Graham crackers, Reader's Digest, Monopoly – they and their creators all had long roads to hoe. And in Nathan Aaseng's 1989 book The Rejects: People and Products That Outsmarted The Experts (ISBN 0822506777) you'll see a variety of goods and services that are almost too familiar today but they either weren't always ideas whose time had come or they were and it sounded so much like something that already existed there had to be a certain twist to it. And certainly all of the products and services here (table of contents: Graham Cracker, Borden, Reader's Digest, Birdseye, Monopoly, Xerox, Lear Jet, Orville Redenbacher, Federal Express) have changed over time, but there were parts of their stories I certainly didn't know!



Parker Brothers gave Monopoly's developer 52 reasons why it wouldn't work.

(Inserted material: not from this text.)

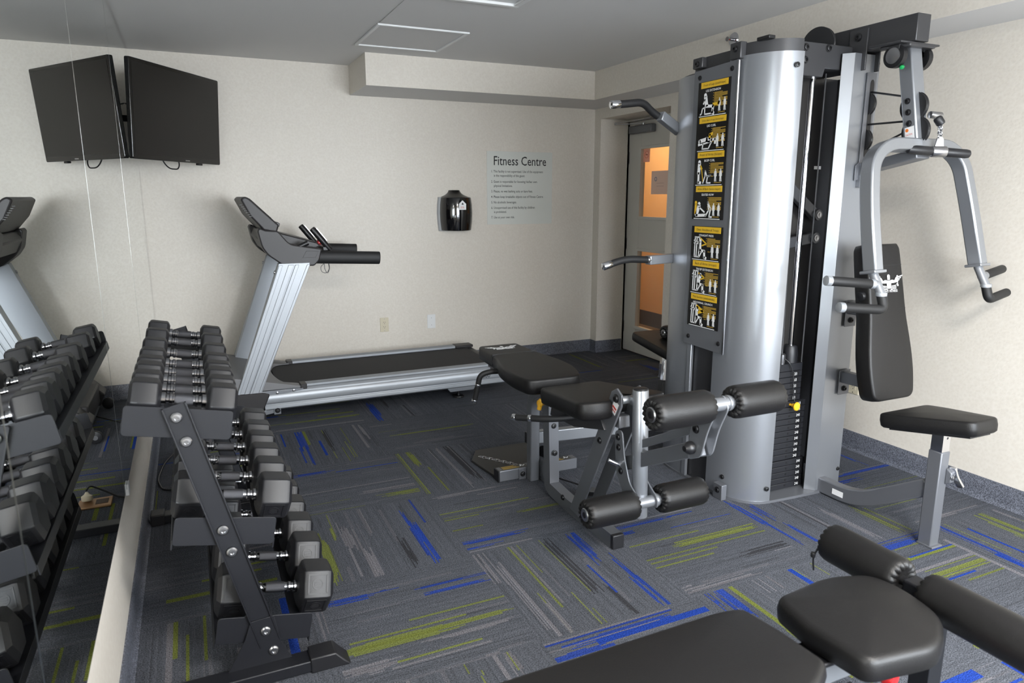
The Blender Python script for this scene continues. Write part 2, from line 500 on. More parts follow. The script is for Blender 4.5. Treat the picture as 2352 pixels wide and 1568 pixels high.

Reason 53 was that it did. This morning I got the second of three packages from my brother Bob in Florida with our father's things. Various plaques and pins and newspapers and photos came in two clear totes – I opened them and took a brief look, but that's about it. I figure after the Thanksgiving worship service we're going to at Christ Lutheran Church we'll take and have more time to go through in detail. I had forgotten how fine and clear my dad was before his series of strokes, and there are parts of his life I feel I missed out on because I wasn't listening. Getting a bit of that treatment with my own kids, aren't I? I mean, no matter how much I play at the park with Jeffrey and hear Sarah out when she needs someone who's not her mom to listen, there are moments I blow it that I'll never get back.



So I need to make the most of the time I have left.